Bad-Beat Jackpots: Hold'em

In the first article of this series dealing with bad-beat jackpots, we saw a few basic ideas about computing probabilities of bad-beat jackpot occurrences. One of these ideas is the fact that we are interested in semi-deals, and we determined the total number of semi-deals possible in a 10-handed hold'em game. We shall continue to call this number X and, in fact, presented it in all its glorious digits last time.

We worked out a simple example for hold'em and observed what happens when one loosens the restriction that both hole cards must play in order for a hand to qualify. We also worked out what tends to happen as the number of players in the game changes. We then promised a more detailed look at hold'em, so let's do it!

Let's first clarify our rules for qualification of a hand. All of the results we mention are for a 10-handed game. For a player's hand to qualify, the player must use the best hand she can make and both of her hole cards must play. Thus, a player holding 4-5 of spades with the 6-7-8-9 of spades on board does not have a qualifying hand because her best hand is a straight flush to the nine of spades which uses only one card in her hand. Finally, one last restriction is that in the case of four-of-a-kind, the player must have a pair in the hole for her hand to qualify.

I decided to directly compute the probability of bad-beat qualifying semi-deals which means counting the total number of qualifying semi-deals and then dividing by X to get the probability. Little did I realize as I started the computation just how ugly it was going to get. I realized ahead of time it was going to be a fairly complex job and would exemplify all the features of this kind of problem. What are those features?

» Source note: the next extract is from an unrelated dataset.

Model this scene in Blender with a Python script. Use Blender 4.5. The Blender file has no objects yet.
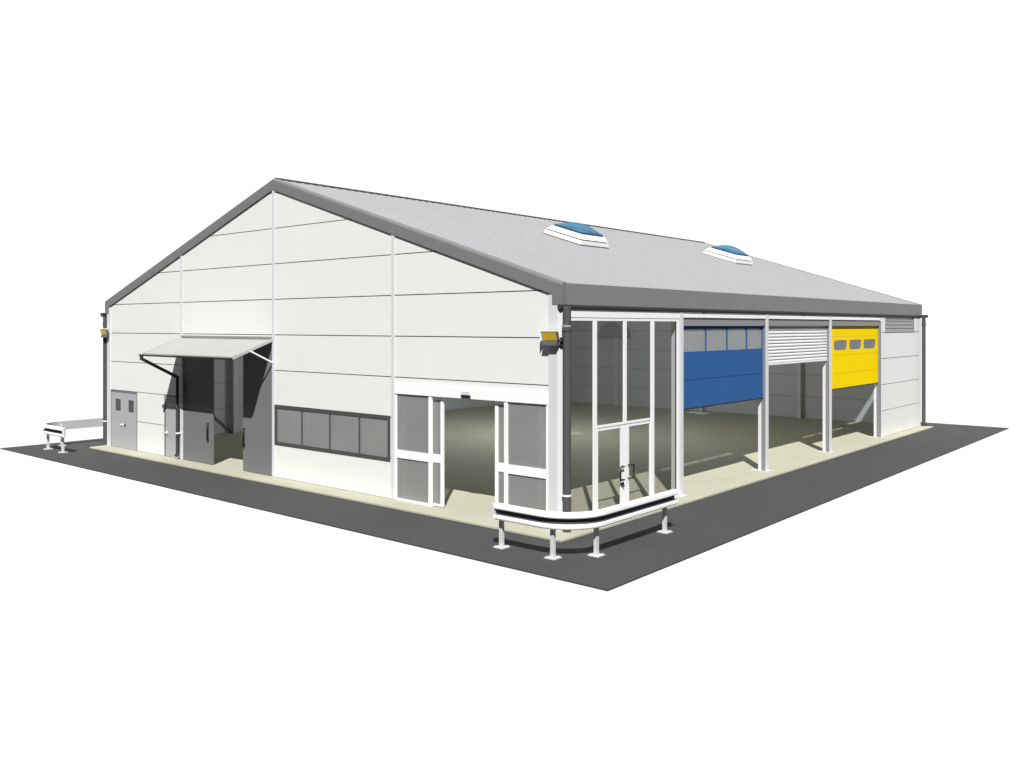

First, the problem should be broken into smaller subproblems none of which in themselves are wildly difficult.

Second, the real problem is a bookeeping one of keeping track of the smaller subproblems, making sure everything is counted at least once, and eliminating multiple counting of the same semi-deals.

Third, one is dealing with large numbers -- increasing the chances of errors when entering them in equations and recording them.

As it has turned out, I have not had time to compute all of the probabilities I originally envisaged and, because of time pressure, I have not had time to do the kind of careful check I normally like to perform. Nevertheless, some values have emerged and I hope to fill in two missing values by the time this series ends.

Here's a brief sketch of how the problem is broken down. In the first article we saw how easy it is to count the number of semi-deals with two players having quads. It's easy is because there are severe restrictions on the board, and there is only one way to complete the board to four-of-kind via a player's hand. The first extension of this is to allow straight flushes, that is, we are computing the probability of a bad beat qualifying semi-deal for any four-of-a-kind or better being beaten. This still isn't so bad because even though the restrictions on the board are not as severe, the number of ways the boards can be completed to qualifying hands is easy to determine. It turns out the probability of a semi-deal occurring in which four-of-a-kind or better loses is .00001067. This is essentially one in a 100,000.

Most cardrooms with bad-beat jackpots have the minimum hand as aces full of something. Frequently, the something seems to be 10s or jacks. Once we have to start considering aces-full, the number of subcases proliferates incredibly. You must consider many different patterns involving aces on the board, and you must consider whether aces-full lose to another hand with aces-full, or lose to another hand with either quads or a straight flush. When aces-full loses to another aces-full, we must use inclusion-exclusion arguments to get exact values for many subcases. This is very time consuming.

I shall be posting full details of the computation on my web site, but I will be surprised if anyone gets through it. I already have 28 pages of output and there are several places where details are omitted. Aces-full-of-jacks and aces-full-of-queens have yet to be included as well.

Here are the numbers I know so far. The probability of a bad beat qualifying semi-deal when aces-full-of-10s must be beaten is .00004803, when aces-full-of-kings must be beaten is .00001452, and when any four-of-a-kind must be beaten is .00001067.

In rough terms this is saying the probability of four-of-a-kind or better being beaten is 1-in-a-100,000; the probability of aces-full-of-kings or better being beaten is 1 in 69,000; and the probability of aces-full-of-10s or better being beaten is 1 in 21,000. A hold'em table that is open 24 hours a day every day and averages 30 hands an hour generates more than 21,000 hands a month. This gives you an idea of the scales involved in the above probabilities. We shall say more later about the frequency of bad-beat jackpots.

As a final observation, note that the above probabilities are for the occurrences of qualifying semi-deals. Not all semi-deals are played out to the end; that is, some players who would have eventually had a qualifying hand may fold early in the action. Thus, the probability of a bad-beat jackpot actually occurring is even smaller than the numbers determined above. How much smaller is impossible to measure accurately as it depends on the looseness of the game.